A juicio de esta autora, el chiste gráfico es el artículo "más popular y masivo de todos con los que cuenta cualquier medio escrito", porque su sencillez y su absoluta falta de formalidad permiten decir lo que los periodistas no pueden decir o, si lo dijeran, podrían correr el riesgo hasta de sufrir acciones legales.

Todo ello se concentra en las siguientes notas características, extraídas del apartado que la doctora Viada dedica en su tesis a la "función social del chiste":

-Horada lo establecido, toca lo intocable, ridiculiza lo sagrado, defenestra lo que está sobre el pedestal, transgrede el orden.

-Promueve la risa, afloja las tensiones, desvía por un momento la mirada de los problemas cotidianos o los asume desde otra óptica.

-Promueve la empatía a través de mostrar lo que la gente quiere ver y los periodistas no le dicen, generando una identificación con el lector.

-Evade la censura, al jugar con el doble sentido, con la semantización y re-semantización de los textos, posibilitando la supervivencia del humor incluso en épocas oscuras propias de los gobiernos dictatoriales. Tal y como se demostró durante la España franquista con publicaciones de la especie de La Codorniz, Don José, Por favor o El Hermano Lobo, de las que Antonio Mingote fue partícipe directo o generoso instigador.
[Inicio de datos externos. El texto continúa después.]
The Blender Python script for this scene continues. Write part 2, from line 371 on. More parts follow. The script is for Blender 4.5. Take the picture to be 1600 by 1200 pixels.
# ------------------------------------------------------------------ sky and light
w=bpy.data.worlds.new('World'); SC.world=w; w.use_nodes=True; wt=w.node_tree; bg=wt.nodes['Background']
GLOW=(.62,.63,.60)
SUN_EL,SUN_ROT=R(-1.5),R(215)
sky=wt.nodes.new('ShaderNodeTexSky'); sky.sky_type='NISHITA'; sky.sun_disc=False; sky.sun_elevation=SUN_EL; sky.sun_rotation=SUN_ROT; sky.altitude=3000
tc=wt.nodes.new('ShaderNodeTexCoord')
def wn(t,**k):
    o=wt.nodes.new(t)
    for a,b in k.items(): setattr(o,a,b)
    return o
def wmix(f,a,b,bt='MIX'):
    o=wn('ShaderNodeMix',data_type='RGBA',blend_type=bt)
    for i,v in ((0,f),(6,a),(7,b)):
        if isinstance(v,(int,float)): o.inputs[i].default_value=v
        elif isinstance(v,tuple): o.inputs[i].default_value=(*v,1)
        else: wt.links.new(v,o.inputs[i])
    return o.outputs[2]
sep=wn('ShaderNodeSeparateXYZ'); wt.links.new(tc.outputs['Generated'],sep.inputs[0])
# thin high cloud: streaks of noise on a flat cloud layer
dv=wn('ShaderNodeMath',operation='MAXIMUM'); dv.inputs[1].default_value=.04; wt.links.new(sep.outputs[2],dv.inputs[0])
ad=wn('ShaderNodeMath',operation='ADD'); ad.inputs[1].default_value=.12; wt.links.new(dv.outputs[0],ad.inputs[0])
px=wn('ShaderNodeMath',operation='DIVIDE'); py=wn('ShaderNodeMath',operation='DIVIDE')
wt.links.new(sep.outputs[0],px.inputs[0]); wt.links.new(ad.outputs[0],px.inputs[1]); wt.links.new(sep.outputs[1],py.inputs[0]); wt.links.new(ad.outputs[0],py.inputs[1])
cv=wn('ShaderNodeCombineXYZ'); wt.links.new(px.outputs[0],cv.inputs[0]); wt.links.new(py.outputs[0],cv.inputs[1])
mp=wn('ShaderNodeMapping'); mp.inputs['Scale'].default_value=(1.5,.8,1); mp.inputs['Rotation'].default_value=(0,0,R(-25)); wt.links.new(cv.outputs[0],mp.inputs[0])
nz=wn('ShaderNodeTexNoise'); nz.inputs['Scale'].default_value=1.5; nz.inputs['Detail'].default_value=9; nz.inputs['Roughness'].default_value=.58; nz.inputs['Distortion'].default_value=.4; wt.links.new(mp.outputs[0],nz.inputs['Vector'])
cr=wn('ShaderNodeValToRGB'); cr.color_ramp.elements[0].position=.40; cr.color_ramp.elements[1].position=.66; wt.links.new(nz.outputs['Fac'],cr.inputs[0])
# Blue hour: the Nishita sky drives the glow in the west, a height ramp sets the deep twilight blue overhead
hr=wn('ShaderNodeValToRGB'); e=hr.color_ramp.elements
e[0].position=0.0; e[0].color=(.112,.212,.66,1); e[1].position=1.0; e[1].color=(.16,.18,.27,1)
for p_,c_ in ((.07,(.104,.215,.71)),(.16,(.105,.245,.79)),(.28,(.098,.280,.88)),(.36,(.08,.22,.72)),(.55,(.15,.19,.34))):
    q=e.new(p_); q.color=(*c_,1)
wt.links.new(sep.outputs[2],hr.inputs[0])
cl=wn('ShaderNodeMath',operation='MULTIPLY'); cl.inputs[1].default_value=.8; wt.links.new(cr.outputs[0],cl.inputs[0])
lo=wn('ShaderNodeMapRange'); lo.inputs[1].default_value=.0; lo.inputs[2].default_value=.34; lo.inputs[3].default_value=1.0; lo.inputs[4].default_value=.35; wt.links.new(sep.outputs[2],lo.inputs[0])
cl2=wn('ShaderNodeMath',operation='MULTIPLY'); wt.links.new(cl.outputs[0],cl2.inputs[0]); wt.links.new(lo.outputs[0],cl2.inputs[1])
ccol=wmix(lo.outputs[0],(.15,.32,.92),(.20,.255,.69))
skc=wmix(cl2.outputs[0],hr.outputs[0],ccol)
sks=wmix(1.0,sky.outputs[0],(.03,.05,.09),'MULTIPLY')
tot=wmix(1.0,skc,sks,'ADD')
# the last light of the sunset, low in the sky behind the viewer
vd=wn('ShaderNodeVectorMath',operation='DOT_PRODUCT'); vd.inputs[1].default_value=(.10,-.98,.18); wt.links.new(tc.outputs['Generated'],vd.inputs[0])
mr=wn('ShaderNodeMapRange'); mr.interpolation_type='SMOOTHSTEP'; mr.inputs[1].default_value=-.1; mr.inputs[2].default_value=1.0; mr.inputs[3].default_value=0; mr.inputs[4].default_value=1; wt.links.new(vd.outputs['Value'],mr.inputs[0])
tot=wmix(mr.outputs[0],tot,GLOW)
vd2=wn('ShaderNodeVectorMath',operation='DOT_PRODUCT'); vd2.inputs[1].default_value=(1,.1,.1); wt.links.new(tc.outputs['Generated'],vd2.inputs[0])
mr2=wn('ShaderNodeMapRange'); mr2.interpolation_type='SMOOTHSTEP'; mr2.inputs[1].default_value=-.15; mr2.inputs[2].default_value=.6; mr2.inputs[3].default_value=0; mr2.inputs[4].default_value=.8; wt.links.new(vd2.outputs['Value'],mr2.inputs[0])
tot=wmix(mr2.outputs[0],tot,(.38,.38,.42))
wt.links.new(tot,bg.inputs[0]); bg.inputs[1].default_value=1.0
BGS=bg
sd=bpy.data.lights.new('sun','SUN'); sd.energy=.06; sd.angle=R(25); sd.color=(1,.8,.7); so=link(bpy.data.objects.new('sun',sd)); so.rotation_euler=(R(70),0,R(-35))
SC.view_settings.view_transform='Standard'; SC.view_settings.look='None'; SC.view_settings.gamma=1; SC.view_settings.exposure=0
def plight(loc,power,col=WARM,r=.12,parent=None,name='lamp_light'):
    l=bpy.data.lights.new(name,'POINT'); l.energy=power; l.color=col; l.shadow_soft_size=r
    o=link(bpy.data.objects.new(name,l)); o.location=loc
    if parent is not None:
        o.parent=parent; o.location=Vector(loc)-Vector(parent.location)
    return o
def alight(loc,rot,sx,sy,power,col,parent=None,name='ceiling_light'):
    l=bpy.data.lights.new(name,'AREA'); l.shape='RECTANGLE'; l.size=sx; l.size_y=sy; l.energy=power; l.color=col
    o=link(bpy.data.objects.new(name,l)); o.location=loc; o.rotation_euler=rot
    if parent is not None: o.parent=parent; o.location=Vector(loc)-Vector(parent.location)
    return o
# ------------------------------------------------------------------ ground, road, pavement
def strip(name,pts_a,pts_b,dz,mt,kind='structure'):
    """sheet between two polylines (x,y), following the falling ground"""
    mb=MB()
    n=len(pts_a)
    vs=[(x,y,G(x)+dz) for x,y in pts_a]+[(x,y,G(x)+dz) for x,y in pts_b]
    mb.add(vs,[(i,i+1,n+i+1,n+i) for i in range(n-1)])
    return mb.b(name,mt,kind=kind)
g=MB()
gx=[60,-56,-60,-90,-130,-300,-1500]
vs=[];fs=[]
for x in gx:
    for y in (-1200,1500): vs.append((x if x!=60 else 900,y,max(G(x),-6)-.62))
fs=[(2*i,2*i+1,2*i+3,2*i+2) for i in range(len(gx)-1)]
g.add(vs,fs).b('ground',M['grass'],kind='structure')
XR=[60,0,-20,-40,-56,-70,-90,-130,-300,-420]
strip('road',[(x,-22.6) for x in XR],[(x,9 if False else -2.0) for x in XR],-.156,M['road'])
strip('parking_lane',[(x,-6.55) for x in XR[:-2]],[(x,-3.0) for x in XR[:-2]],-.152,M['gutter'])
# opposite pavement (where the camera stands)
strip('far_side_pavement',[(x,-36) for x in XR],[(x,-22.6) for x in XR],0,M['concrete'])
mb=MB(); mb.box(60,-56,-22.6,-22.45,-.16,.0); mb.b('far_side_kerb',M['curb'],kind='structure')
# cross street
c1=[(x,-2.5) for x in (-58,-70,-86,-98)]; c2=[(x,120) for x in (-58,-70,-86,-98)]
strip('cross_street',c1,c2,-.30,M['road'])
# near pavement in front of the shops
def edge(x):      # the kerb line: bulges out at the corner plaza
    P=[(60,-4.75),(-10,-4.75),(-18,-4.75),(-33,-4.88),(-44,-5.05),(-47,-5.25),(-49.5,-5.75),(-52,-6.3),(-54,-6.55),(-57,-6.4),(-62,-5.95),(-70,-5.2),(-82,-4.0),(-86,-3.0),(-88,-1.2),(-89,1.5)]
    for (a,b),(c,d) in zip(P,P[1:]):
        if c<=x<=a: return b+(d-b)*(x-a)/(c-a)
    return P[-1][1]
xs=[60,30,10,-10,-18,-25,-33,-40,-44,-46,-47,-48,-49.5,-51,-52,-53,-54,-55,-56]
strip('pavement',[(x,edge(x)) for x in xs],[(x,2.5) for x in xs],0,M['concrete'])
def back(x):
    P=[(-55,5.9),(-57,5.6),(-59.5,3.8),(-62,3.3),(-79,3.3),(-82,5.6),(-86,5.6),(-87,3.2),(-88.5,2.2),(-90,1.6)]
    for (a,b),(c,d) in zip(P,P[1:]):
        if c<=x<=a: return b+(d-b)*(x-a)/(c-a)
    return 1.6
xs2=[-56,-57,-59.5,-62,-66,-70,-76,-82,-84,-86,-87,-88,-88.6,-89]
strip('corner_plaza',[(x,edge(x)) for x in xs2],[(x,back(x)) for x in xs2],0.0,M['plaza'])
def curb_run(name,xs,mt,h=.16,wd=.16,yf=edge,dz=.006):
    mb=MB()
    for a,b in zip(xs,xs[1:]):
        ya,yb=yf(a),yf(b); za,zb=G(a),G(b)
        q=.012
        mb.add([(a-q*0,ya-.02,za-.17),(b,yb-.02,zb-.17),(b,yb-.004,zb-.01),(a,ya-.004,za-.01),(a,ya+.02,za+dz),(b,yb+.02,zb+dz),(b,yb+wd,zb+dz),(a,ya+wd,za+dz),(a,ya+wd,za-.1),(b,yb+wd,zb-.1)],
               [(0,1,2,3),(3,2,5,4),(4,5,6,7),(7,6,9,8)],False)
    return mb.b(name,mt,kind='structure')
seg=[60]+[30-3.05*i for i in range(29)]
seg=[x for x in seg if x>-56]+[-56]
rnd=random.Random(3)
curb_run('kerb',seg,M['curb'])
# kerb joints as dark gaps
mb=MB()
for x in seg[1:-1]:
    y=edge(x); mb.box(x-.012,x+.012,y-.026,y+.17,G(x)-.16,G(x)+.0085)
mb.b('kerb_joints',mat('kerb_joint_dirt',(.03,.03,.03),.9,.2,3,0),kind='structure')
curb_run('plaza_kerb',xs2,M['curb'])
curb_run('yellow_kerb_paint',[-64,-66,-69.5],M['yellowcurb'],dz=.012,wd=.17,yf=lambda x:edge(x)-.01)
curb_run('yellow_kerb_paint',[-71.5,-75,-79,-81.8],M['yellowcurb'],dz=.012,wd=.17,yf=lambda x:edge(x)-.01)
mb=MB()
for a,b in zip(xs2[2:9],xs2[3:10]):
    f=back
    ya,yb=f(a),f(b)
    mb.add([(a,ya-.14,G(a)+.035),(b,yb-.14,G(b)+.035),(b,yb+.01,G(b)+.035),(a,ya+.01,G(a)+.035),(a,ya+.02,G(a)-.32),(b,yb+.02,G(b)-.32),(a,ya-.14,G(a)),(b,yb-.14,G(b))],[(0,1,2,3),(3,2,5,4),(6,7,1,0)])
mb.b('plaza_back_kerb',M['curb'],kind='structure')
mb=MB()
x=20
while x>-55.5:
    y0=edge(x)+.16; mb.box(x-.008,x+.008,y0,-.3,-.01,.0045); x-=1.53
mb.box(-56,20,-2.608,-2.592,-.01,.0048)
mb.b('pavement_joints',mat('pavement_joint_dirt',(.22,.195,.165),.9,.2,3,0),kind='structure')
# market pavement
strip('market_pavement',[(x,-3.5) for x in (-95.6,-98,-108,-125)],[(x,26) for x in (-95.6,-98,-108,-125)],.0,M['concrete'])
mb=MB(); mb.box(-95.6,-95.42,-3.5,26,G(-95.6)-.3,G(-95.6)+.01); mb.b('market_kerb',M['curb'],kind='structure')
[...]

Por otra parte, a los periodistas que seguimos leyendo y amando (¿acaso leer no es un acto de amor?) a los periódicos, aunque ya no trabajemos en ellos, nos queda el consuelo de que trayectorias modélicas como las de Mingote (brillante autodidacto que cultivó con atinado acierto múltiples facetas: dibujante, escritor, dramaturgo, guionista, académico -suyo era el sillón de la letra r-, comentarista radiofónico) no han sido en balde y permiten reivindicar a todos cuantos (como él) intentaron sacar adelante una prensa digna, aun en las circunstancias más adversas, demostrando que tan efímeras páginas volanderas estaban destinadas a algo más que a la limpieza de los cristales de las ventanas, a forrar los cubos de basura o envolver las alcachofas.